I haven't seen Zero Hour's irreverent offspring Airplane (1980), so I have to judge this movie on its own merits. In short, it's a white-knuckler all the way. The passenger plane's on a cross-Canada flight when the pilots and some passengers are incapacitated by bad food. Looks like doomsday unless someone among them has flight experience and can step forward. A former WWII pilot, Lieutenant Stryker (Andrews), is conscripted. Trouble is he's still traumatized by combat experience and doubts his piloting abilities, especially with a big jet. Still, there's no one else. Now all the passengers and crew depend upon him to bring the plane down safely in Vancouver amid blinding fog and rain. So, he'll need all the help he can get, especially from the Vancouver flight tower and the commanding Capt. Treleaven (Hayden). But will that be enough.

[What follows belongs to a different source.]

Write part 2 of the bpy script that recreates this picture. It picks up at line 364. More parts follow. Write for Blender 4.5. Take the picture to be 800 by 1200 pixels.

As some sage once pointed out, there's a close relation between comedy and tragedy. I can see why the producers of Airplane parodied the relentless heavy breathing of this movie in their comedy classic. What with all the interactions between passengers, crew, and tower, there's lots of material to comically exaggerate. Nonetheless, the performances here are effective if mostly unvarying. Andrews gets not a single smile, while Darnell, as Stryker's wife, scowls throughout. In fact, the movie's downside may be that same unrelenting grimness, which is apt for the material but a one-note for audiences.
On the upside is the way some hardier passengers respond to the emergency, showing the skill and heart of a random American public. Then too, if Stryker succeeds, he may overcome his crippling self-doubt stemming from a WWII deadly misjudgment that cost the lives of fellow pilots. Thus Stryker's very much a flawed hero, a good dramatic note. All in all, the movie's a genuine, if unrelieved, thriller that deserves more reshowing than it's gotten. But then Airplane has likely taken whatever thunder Zero had. Nonetheless, this 82-minute suspense can still stand on its own.